The dividend is how big?
What swings it for me is the expected full-year dividend from the Spanish-headquartered banking group. At €0.60 per share, it represents a potential yield of more than 9% with the shares currently trading at 531p apiece.
Now, that is not going to be covered by earnings. And excessive dividends just cannot be maintained indefinitely, as we saw with insurers Aviva and RSA when they slashed their last year-end payouts. So why am I not afraid of the same happening to Santander?
Well, at Q3 time last month, the bank confirmed that its dividend would be maintained at current levels for the fifth year in a row, so we should be safe for this year at least. But what of future payments?
We’re past the bottom
After five years of falling earnings have drastically slashed the firm’s dividend cover — last year earnings didn’t even cover half of the cash paid out to shareholders — we’re going to need some kind of recovery, and pretty quickly.
But thankfully, it looks like that’s exactly what we’re going to get, after chairman Emilio Botin told us that “After several years of high levels of write-offs and reinforcement of capital, Banco Santander is preparing for a new period of increased profitability”.
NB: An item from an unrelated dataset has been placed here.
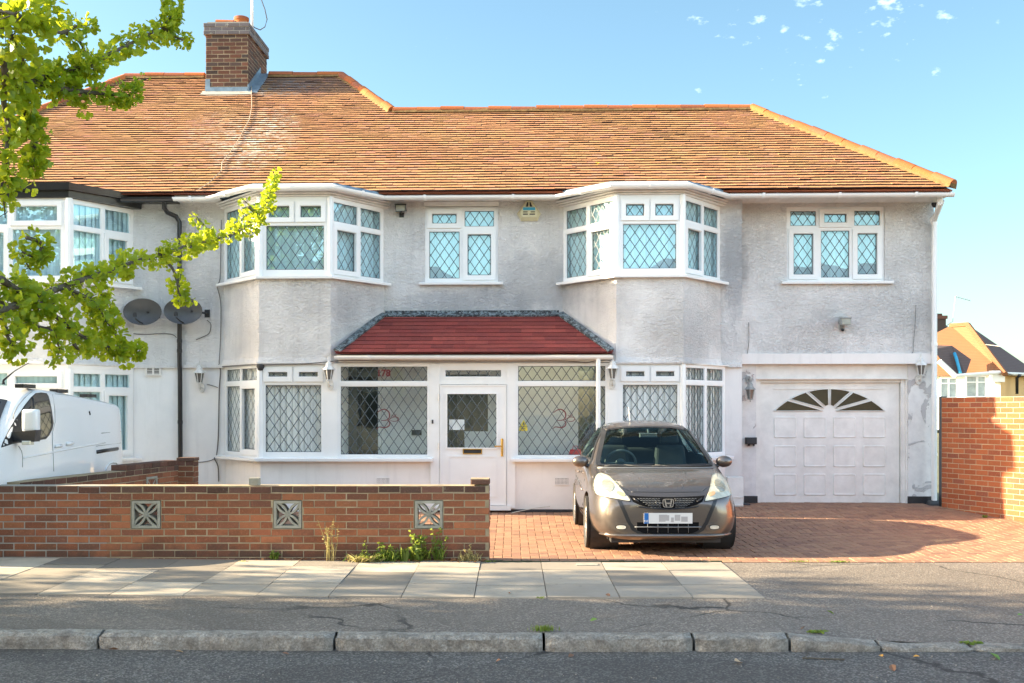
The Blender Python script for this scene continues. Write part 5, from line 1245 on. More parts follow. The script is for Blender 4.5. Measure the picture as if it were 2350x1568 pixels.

City analysts seem to agree, too. Although this year’s earnings per share (EPS) figure is going to fall sort of that hefty dividend, the current consensus does at least put it 85% up on last year’s low point. And there’s a further rise of more than 20% forecast for the year to December 2014, which would just edge above the cash needed to pay another dividend at the €0.60 level.
Earnings are, of course, only a very small part of a bank’s overall health indicators, but Santander’s Q3 report had good stuff to add to the rest of the picture too.
Looking healthy
The group’s net loan-to-deposit ratio was as high as 150% back in December 2008, before we discovered just how overstretched many banks were in terms of liquidity. But by the end of 2012 that was down to 113%, and it fell further, to 108%, by this year’s third quarter — a level that the bank describes as “very comfortable”.
Santander’s core capital ratio is on the up too, climbing from 10.02% at December 2011 to 11.56% by 30 September this year.
With the economic outlook strengthening in most of the countries in which Santander operates, and with bad-debt provisions falling steadily, I can see Santander having a few winning years ahead of it — starting with 2013!